1. What are the main types of economic systems?
Ans. The main types of economic systems include traditional economies, command economies, market economies, and mixed economies. Traditional economies rely on customs and traditions, command economies are controlled by the government, market economies are driven by supply and demand, and mixed economies combine elements of both market and command systems.
2. How does economic planning influence agriculture in India?
Ans. Economic planning in India influences agriculture by setting objectives for food production, resource allocation, and investment in agricultural infrastructure. The government formulates plans to improve productivity, ensure food security, and promote sustainable practices, which ultimately aim to enhance the livelihood of farmers and boost the agricultural sector.
3. What role does industry play in the Indian economy from 1950 to 1990?
Ans.

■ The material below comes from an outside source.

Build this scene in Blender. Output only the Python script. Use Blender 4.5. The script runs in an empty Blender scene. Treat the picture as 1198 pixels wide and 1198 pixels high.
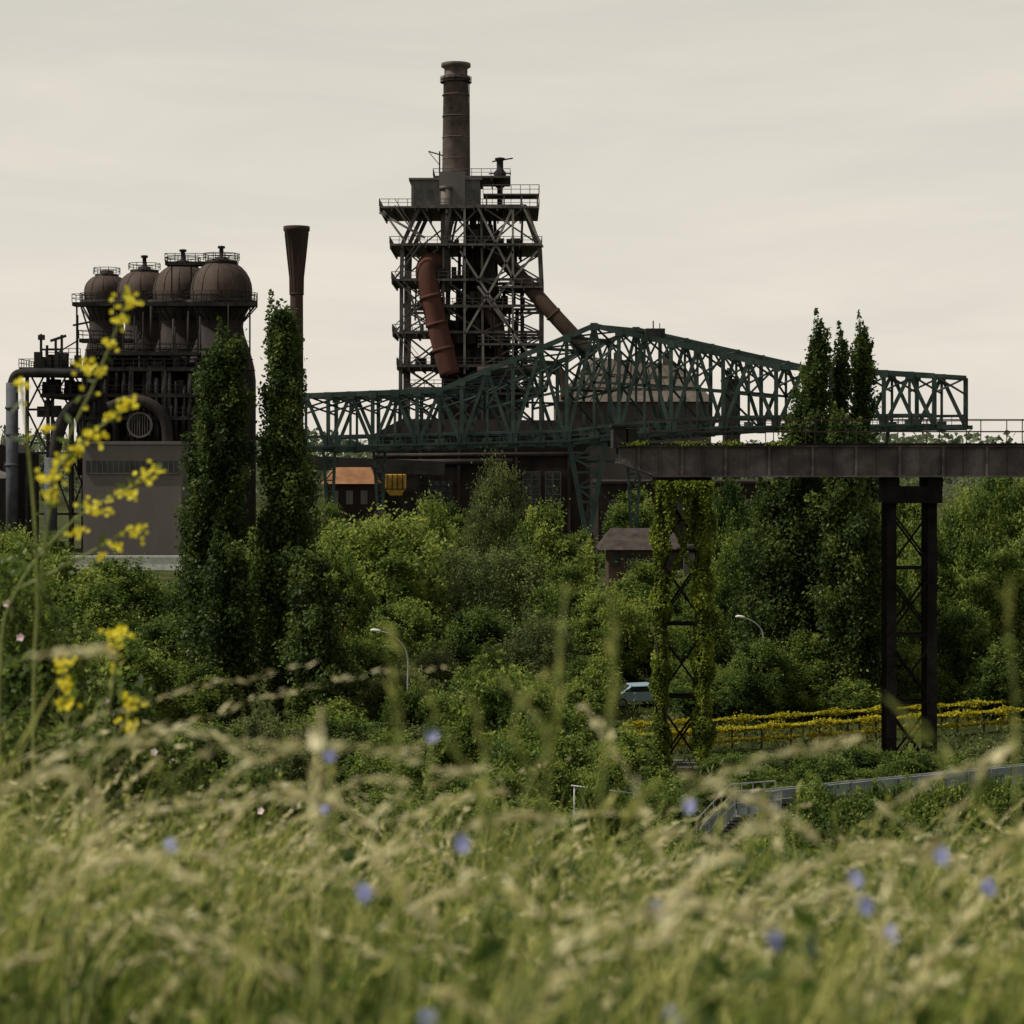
import bpy, math, random
import numpy as np
from mathutils import Vector
random.seed(7); rng=np.random.default_rng(7)
scene=bpy.context.scene
COL=scene.collection
CAMZ=17.0; K=2400.0
# elevation survey: drawing units (u across, v down) of the facade plane standing d metres away -> metres
def sx(u,d): return (u-599.0)*d/K
def sz(v,d): return CAMZ+(530.0-v)*d/K
def E(u,v,d,dd=0.0,dx=0.0): return Vector((sx(u,d)+dx,d+dd,sz(v,d)))

def hill(x,y):
    x=np.asarray(x,float); y=np.asarray(y,float)
    a=CAMZ-0.55-0.16*np.clip(y,-3,8)
    z=a-0.26*np.clip(y-8,0,9)-0.42*np.clip(y-17,0,200)
    z=z-0.006*np.clip(np.abs(x)-12,0,400)**1.6-0.15*np.clip(-y-6,0,400)
    z=z+0.05*np.sin(x*1.3+y*.9)+0.04*np.sin(x*2.9-y*2.1)
    bump=0.12*np.sin(x*.21)*np.cos(y*.17)+0.06*np.sin(x*.7+y*.5)
    return np.maximum(z,bump)

# ------------------------------------------------------------ materials
def newmat(name):
    m=bpy.data.materials.new(name); m.use_nodes=True
    nt=m.node_tree; nt.nodes.clear()
    return m,nt,nt.nodes,nt.links
def mat(name,c1,c2,scale=.6,rough=.8,metal=0.0,bump=.25,c3=None,streak=False,detail=8,spec=.25):
    m,nt,N,L=newmat(name)
    out=N.new('ShaderNodeOutputMaterial'); b=N.new('ShaderNodeBsdfPrincipled')
    tc=N.new('ShaderNodeTexCoord'); mp=N.new('ShaderNodeMapping')
    if streak: mp.inputs['Scale'].default_value=(1,1,.18)
    no=N.new('ShaderNodeTexNoise'); no.inputs['Scale'].default_value=scale; no.inputs['Detail'].default_value=detail
    no.inputs['Roughness'].default_value=.65
    r=N.new('ShaderNodeValToRGB'); e=r.color_ramp.elements
    e[0].position=.36; e[0].color=(*c1,1); e[1].position=.64; e[1].color=(*c2,1)
    if c3:
        k=e.new(.5); k.color=(*c3,1)
    L.new(tc.outputs['Object'],mp.inputs['Vector']); L.new(mp.outputs[0],no.inputs['Vector'])
    L.new(no.outputs['Fac'],r.inputs['Fac']); L.new(r.outputs['Color'],b.inputs['Base Color'])
    b.inputs['Roughness'].default_value=rough; b.inputs['Metallic'].default_value=metal; b.inputs['Specular IOR Level'].default_value=spec
    if bump:
        n2=N.new('ShaderNodeTexNoise'); n2.inputs['Scale'].default_value=scale*6; n2.inputs['Detail'].default_value=6
        L.new(mp.outputs[0],n2.inputs['Vector'])
        bp=N.new('ShaderNodeBump'); bp.inputs['Strength'].default_value=bump; bp.inputs['Distance'].default_value=.1
        L.new(n2.outputs['Fac'],bp.inputs['Height']); L.new(bp.outputs[0],b.inputs['Normal'])
    L.new(b.outputs[0],out.inputs[0])
    return m
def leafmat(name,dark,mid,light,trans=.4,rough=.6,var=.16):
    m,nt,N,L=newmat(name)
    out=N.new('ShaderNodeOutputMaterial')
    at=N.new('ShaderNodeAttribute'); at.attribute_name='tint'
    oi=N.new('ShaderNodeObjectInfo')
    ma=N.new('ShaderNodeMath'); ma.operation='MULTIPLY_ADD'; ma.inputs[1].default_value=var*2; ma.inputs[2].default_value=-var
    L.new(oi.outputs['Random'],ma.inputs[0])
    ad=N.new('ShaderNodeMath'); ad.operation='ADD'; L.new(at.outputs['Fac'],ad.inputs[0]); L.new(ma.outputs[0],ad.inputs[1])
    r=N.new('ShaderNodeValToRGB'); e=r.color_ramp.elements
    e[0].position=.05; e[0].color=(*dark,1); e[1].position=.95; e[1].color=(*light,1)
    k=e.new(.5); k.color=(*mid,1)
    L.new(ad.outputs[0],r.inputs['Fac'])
    d=N.new('ShaderNodeBsdfPrincipled'); d.inputs['Roughness'].default_value=rough
    d.inputs['Specular IOR Level'].default_value=.2
    t=N.new('ShaderNodeBsdfTranslucent')
    mx=N.new('ShaderNodeMixShader'); mx.inputs[0].default_value=trans
    hs=N.new('ShaderNodeHueSaturation'); hs.inputs['Saturation'].default_value=1.05; hs.inputs['Value'].default_value=1.5; hs.inputs['Hue'].default_value=.495
    L.new(r.outputs[0],d.inputs['Base Color']); L.new(r.outputs[0],hs.inputs['Color']); L.new(hs.outputs[0],t.inputs['Color'])
    L.new(d.outputs[0],mx.inputs[1]); L.new(t.outputs[0],mx.inputs[2]); L.new(mx.outputs[0],out.inputs[0])
    return m

M_dark=mat('dark_steel',(.012,.011,.011),(.034,.030,.028),.4,.8,.1,.2,spec=.12)
M_steel=mat('grey_steel',(.045,.040,.038),(.11,.10,.092),.35,.7,.2,.2)
M_pale=mat('weathered_pale_steel',(.12,.115,.105),(.25,.235,.215),.35,.7,.1,.2)
M_rust=mat('rusty_steel',(.024,.017,.015),(.055,.034,.027),.3,.85,0,.3,streak=True,spec=.15)
M_red=mat('red_rust_pipe',(.034,.016,.013),(.080,.033,.023),.3,.85,0,.3,streak=True,spec=.15)
M_dome=mat('dome_rust',(.026,.019,.016),(.070,.050,.042),.25,.75,0,.2,streak=True,spec=.15)
M_stove=mat('stove_shell',(.016,.013,.012),(.045,.035,.031),.25,.8,0,.2,streak=True,spec=.15)
M_brick=mat('sooty_brick',(.05,.038,.034),(.11,.085,.074),.5,.9,0,.4)
M_conc=mat('grey_concrete',(.075,.07,.066),(.13,.12,.11),.25,.9,0,.2,streak=True)
M_wall=mat('grey_render_wall',(.10,.088,.083),(.14,.123,.115),.1,.9,0,.1,streak=True)
M_green=mat('green_paint',(.016,.028,.024),(.050,.075,.065),.3,.7,.1,.2,c3=(.028,.049,.042))
M_roof=mat('rusty_roof',(.13,.06,.028),(.26,.13,.06),.3,.9,0,.3)
M_hall=mat('hall_cladding',(.045,.038,.034),(.08,.068,.06),.12,.85,0,.2,streak=True)
M_sheet=mat('brownish_sheet_roof',(.060,.049,.041),(.105,.09,.077),.3,.9,0,.3,spec=.1)
M_darkbrick=mat('dark_brick_hall',(.010,.008,.008),(.028,.02,.018),.2,.95,0,.3,spec=.1)
M_glass=mat('dark_window_glass',(.015,.017,.018),(.04,.045,.045),.5,.25,0,0)
M_girder=mat('weathered_girder',(.045,.038,.038),(.13,.112,.108),.6,.8,.1,.3,streak=False,c3=(.075,.065,.063))
M_pillar=mat('pillar_dark',(.006,.005,.005),(.016,.014,.013),.8,.9,0,.3,spec=.06)
M_yellow=mat('yellow_paint',(.30,.17,.02),(.45,.27,.04),.5,.7,0,.1)
M_bark=mat('bark',(.03,.024,.018),(.08,.062,.045),2.0,.95,0,.6,streak=True)
M_tile=mat('brown_roof_tiles',(.030,.024,.022),(.06,.05,.045),.8,.9,0,.3,spec=.1)
M_timber=mat('dark_timber',(.03,.02,.015),(.07,.045,.03),1.0,.85,0,.2)
M_white=mat('pale_paint',(.42,.42,.40),(.6,.6,.57),1.0,.6,0,.1)
M_lampgrey=mat('galvanised_steel',(.22,.23,.23),(.36,.37,.36),2.0,.5,.3,.05)
M_bluegrey=mat('blue_grey_panel',(.15,.18,.21),(.24,.28,.31),.5,.5,.1,.1)
M_bluepipe=mat('blue_grey_pipe',(.040,.045,.052),(.075,.082,.094),.5,.7,.1,.1,spec=.15)
M_car=mat('pale_blue_car_paint',(.26,.36,.44),(.30,.40,.48),.6,.3,.2,0)
M_tyre=mat('tyre_rubber',(.01,.01,.01),(.02,.02,.02),2,.9,0,0)
M_stem=mat('green_stem',(.12,.15,.04),(.24,.25,.07),6,.7,0,0)

L_poplar=leafmat('poplar_leaf',(.015,.029,.007),(.042,.070,.014),(.125,.160,.036),.36)
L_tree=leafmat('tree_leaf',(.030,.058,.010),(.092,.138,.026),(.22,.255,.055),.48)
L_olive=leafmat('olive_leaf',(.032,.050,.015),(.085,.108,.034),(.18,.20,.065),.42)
L_shrub=leafmat('shrub_leaf',(.018,.040,.009),(.060,.100,.018),(.165,.210,.042),.45)
L_ivy=leafmat('ivy_leaf',(.045,.07,.009),(.13,.17,.022),(.27,.30,.05),.45)
L_vine=leafmat('yellow_vine_leaf',(.12,.12,.01),(.33,.30,.022),(.55,.48,.05),.45)
L_far=leafmat('far_leaf',(.05,.068,.038),(.075,.098,.052),(.105,.125,.065),.3)
L_cover=leafmat('cover_leaf',(.022,.038,.009),(.062,.080,.02),(.14,.15,.045),.35)
L_grass=leafmat('meadow_grass',(.035,.060,.010),(.14,.175,.034),(.46,.45,.16),.55,.6,0)
L_straw=leafmat('straw_seed_heads',(.24,.22,.10),(.48,.44,.24),(.76,.71,.48),.5,.6,0)
L_yflower=leafmat('yellow_petal',(.50,.44,.02),(.72,.63,.04),(.85,.78,.10),.5,.6,.05)
L_blue=leafmat('blue_petal',(.24,.25,.46),(.32,.34,.60),(.44,.46,.72),.4,.6,.05)
L_pink=leafmat('pink_petal',(.60,.40,.43),(.72,.53,.56),(.8,.67,.68),.4,.6,.05)
L_rose=leafmat('rose_leaf',(.020,.042,.009),(.065,.10,.020),(.18,.22,.05),.45,.5)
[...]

Industry played a crucial role in the Indian economy from 1950 to 1990 by contributing to economic growth, creating jobs, and promoting technological advancements. The period saw significant industrialisation efforts through the establishment of public sector enterprises and the encouragement of private investments, which collectively aimed to make India self-reliant and reduce dependence on imports.
4. What is the significance of economic planning in the context of India's development?
Ans. Economic planning is significant for India's development as it provides a framework for prioritising resources, setting developmental goals, and implementing strategies to achieve sustainable growth. It helps in addressing socio-economic challenges, reducing poverty, and improving infrastructure, thereby fostering overall national development.
5. How did the economic policies from 1950 to 1990 shape the Indian economy?
Ans. The economic policies from 1950 to 1990 shaped the Indian economy by promoting self-sufficiency through import substitution, establishing a mixed economy model, and focusing on heavy industries. These policies aimed to reduce foreign dependency and build a robust industrial base, although they also faced criticism for bureaucracy and inefficiencies in certain sectors.